**Raw data**.
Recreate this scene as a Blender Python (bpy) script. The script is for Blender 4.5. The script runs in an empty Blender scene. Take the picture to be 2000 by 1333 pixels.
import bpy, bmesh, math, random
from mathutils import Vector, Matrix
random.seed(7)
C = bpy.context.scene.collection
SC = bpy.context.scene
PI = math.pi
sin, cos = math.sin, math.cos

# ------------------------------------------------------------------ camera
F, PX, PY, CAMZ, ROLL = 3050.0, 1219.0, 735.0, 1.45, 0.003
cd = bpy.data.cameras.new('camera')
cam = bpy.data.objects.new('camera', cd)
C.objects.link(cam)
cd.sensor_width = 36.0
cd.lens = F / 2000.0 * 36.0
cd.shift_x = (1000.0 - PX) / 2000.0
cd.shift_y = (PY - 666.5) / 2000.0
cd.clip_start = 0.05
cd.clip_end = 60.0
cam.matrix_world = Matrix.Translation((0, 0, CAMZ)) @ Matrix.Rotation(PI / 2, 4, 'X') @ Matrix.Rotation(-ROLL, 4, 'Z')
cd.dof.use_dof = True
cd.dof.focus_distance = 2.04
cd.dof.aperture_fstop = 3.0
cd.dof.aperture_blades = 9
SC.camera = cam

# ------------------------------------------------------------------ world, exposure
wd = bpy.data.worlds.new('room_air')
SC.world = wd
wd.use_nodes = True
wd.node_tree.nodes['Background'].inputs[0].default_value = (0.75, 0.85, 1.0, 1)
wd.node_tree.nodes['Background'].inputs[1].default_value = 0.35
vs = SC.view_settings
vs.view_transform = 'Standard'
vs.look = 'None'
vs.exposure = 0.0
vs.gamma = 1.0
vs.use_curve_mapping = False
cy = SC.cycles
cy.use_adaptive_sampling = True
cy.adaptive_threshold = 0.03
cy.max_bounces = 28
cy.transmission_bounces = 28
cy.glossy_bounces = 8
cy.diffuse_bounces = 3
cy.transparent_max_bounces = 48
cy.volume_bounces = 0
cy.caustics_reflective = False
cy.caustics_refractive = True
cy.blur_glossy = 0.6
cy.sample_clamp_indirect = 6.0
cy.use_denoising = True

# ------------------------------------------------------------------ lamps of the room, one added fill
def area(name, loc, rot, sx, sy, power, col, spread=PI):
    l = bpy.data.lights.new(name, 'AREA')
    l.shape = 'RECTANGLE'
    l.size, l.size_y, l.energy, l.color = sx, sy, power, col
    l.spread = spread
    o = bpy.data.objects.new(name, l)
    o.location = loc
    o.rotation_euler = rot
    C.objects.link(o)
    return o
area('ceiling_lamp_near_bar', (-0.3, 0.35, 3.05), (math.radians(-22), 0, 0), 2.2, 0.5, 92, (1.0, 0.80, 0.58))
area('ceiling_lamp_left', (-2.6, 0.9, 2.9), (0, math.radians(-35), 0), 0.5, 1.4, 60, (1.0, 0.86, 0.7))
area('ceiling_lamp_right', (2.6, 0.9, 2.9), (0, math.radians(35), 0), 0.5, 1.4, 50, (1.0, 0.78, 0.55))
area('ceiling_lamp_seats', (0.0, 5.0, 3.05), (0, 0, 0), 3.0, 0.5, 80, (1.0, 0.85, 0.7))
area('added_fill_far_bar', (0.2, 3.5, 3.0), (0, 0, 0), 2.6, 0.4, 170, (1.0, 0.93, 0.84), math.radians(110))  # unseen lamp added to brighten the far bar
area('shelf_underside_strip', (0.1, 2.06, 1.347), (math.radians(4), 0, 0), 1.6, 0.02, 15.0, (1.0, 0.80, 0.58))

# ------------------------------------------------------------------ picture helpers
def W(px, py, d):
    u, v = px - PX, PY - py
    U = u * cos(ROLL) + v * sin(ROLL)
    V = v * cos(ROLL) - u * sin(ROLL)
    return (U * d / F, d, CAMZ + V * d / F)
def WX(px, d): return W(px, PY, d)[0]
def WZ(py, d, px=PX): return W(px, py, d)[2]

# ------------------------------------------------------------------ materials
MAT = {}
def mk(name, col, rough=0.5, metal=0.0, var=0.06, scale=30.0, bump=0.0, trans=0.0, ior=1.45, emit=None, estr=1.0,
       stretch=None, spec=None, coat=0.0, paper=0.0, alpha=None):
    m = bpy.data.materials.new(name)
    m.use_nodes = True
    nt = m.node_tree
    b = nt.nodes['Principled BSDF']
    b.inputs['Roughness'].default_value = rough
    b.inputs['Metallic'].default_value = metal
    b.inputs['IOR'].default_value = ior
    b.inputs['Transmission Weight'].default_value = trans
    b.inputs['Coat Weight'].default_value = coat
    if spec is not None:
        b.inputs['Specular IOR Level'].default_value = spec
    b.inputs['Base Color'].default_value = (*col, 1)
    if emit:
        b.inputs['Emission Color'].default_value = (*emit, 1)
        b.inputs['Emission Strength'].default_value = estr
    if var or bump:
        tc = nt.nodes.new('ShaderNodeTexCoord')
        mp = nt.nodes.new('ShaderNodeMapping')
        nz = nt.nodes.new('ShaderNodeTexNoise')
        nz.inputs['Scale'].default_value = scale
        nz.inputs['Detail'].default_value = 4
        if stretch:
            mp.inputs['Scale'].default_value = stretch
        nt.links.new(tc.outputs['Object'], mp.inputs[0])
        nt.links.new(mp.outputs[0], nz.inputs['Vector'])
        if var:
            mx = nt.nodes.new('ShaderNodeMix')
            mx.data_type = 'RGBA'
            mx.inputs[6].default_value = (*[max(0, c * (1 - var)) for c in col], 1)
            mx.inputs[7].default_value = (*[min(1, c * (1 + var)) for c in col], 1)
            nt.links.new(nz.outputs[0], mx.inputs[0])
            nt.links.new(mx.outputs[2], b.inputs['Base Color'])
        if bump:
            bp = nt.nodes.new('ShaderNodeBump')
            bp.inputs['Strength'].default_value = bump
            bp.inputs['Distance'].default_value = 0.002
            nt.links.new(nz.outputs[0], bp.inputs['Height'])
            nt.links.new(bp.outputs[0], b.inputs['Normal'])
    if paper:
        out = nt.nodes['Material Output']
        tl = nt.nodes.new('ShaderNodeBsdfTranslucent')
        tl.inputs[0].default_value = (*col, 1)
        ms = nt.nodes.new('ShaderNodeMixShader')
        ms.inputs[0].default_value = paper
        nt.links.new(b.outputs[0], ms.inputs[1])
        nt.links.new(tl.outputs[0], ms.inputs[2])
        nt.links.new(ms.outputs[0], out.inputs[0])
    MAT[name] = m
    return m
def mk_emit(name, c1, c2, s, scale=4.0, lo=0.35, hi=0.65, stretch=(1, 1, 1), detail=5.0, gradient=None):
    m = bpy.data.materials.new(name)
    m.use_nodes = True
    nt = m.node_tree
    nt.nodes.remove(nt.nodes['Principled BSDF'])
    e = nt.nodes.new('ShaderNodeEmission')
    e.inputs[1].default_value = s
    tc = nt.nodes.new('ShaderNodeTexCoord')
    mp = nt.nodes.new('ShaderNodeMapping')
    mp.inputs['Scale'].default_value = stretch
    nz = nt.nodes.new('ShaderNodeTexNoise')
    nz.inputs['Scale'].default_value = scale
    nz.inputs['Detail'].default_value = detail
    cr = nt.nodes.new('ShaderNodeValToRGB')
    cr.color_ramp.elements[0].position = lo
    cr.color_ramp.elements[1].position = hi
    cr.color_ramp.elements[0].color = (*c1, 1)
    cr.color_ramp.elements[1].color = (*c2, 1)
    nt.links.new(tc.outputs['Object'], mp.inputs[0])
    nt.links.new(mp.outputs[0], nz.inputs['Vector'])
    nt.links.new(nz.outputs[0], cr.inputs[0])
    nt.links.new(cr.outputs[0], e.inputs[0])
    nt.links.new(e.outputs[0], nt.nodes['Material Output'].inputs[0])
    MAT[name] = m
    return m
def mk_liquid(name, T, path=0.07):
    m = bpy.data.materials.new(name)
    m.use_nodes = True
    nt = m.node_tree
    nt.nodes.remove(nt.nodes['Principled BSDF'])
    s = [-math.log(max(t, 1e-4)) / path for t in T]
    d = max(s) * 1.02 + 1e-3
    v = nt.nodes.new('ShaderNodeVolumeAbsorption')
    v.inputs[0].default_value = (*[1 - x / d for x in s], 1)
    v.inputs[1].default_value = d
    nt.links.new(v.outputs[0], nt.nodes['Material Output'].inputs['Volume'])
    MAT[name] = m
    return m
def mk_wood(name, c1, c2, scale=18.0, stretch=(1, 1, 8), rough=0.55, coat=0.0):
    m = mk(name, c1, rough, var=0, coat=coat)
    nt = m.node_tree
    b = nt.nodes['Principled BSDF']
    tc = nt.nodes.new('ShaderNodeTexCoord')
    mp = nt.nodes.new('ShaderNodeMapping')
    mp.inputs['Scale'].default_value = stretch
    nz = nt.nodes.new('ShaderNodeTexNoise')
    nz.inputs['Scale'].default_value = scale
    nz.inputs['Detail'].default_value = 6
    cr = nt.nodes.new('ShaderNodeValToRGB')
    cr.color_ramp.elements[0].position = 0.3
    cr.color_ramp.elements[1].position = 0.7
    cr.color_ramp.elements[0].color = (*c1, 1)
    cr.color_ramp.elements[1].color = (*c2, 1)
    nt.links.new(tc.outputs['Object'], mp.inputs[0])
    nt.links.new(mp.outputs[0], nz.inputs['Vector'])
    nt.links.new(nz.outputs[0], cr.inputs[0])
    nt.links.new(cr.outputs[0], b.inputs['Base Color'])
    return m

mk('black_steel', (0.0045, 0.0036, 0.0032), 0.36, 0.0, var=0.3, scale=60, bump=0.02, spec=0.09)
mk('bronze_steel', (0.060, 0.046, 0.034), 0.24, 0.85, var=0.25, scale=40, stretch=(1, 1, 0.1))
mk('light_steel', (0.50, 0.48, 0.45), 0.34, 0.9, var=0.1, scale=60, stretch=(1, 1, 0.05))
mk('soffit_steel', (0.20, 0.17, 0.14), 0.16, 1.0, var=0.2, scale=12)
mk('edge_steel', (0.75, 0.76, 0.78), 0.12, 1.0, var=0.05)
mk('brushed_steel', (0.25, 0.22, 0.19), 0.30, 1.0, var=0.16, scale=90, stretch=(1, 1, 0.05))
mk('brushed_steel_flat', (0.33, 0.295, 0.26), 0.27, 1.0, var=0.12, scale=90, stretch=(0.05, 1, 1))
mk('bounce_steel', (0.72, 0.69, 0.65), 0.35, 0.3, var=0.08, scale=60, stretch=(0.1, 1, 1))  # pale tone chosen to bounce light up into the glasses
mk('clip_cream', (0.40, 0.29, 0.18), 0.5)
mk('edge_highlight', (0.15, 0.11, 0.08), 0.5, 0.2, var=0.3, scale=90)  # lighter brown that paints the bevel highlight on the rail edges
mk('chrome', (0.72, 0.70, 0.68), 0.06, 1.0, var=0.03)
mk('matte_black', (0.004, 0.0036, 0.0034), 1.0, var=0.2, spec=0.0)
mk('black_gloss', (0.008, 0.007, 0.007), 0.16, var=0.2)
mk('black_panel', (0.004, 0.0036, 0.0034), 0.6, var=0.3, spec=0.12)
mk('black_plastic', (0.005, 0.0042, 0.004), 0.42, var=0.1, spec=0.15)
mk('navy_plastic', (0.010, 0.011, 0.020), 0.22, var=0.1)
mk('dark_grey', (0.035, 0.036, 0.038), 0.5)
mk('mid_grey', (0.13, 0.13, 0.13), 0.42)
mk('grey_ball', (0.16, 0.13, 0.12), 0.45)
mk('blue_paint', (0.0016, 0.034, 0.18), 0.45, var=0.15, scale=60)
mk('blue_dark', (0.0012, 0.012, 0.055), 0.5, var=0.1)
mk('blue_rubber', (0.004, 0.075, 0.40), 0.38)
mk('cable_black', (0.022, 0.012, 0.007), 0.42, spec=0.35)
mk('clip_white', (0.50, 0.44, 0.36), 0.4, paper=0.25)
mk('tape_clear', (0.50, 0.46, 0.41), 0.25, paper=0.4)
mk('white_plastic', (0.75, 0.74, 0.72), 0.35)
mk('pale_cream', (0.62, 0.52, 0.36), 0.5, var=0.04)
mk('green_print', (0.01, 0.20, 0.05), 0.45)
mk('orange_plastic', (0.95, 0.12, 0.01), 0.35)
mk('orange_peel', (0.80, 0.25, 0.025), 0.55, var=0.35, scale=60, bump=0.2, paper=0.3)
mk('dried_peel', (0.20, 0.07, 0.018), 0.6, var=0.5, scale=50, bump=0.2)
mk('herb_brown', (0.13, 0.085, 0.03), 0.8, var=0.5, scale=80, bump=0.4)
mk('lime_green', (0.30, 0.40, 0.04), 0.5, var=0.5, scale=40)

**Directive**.
Only the lines from the top of the data through the line that contains "SC.camera = cam" should be quoted, exactly as they stand.

**Problem solution**.
Recreate this scene as a Blender Python (bpy) script. The script is for Blender 4.5. The script runs in an empty Blender scene. Take the picture to be 2000 by 1333 pixels.
import bpy, bmesh, math, random
from mathutils import Vector, Matrix
random.seed(7)
C = bpy.context.scene.collection
SC = bpy.context.scene
PI = math.pi
sin, cos = math.sin, math.cos

# ------------------------------------------------------------------ camera
F, PX, PY, CAMZ, ROLL = 3050.0, 1219.0, 735.0, 1.45, 0.003
cd = bpy.data.cameras.new('camera')
cam = bpy.data.objects.new('camera', cd)
C.objects.link(cam)
cd.sensor_width = 36.0
cd.lens = F / 2000.0 * 36.0
cd.shift_x = (1000.0 - PX) / 2000.0
cd.shift_y = (PY - 666.5) / 2000.0
cd.clip_start = 0.05
cd.clip_end = 60.0
cam.matrix_world = Matrix.Translation((0, 0, CAMZ)) @ Matrix.Rotation(PI / 2, 4, 'X') @ Matrix.Rotation(-ROLL, 4, 'Z')
cd.dof.use_dof = True
cd.dof.focus_distance = 2.04
cd.dof.aperture_fstop = 3.0
cd.dof.aperture_blades = 9
SC.camera = cam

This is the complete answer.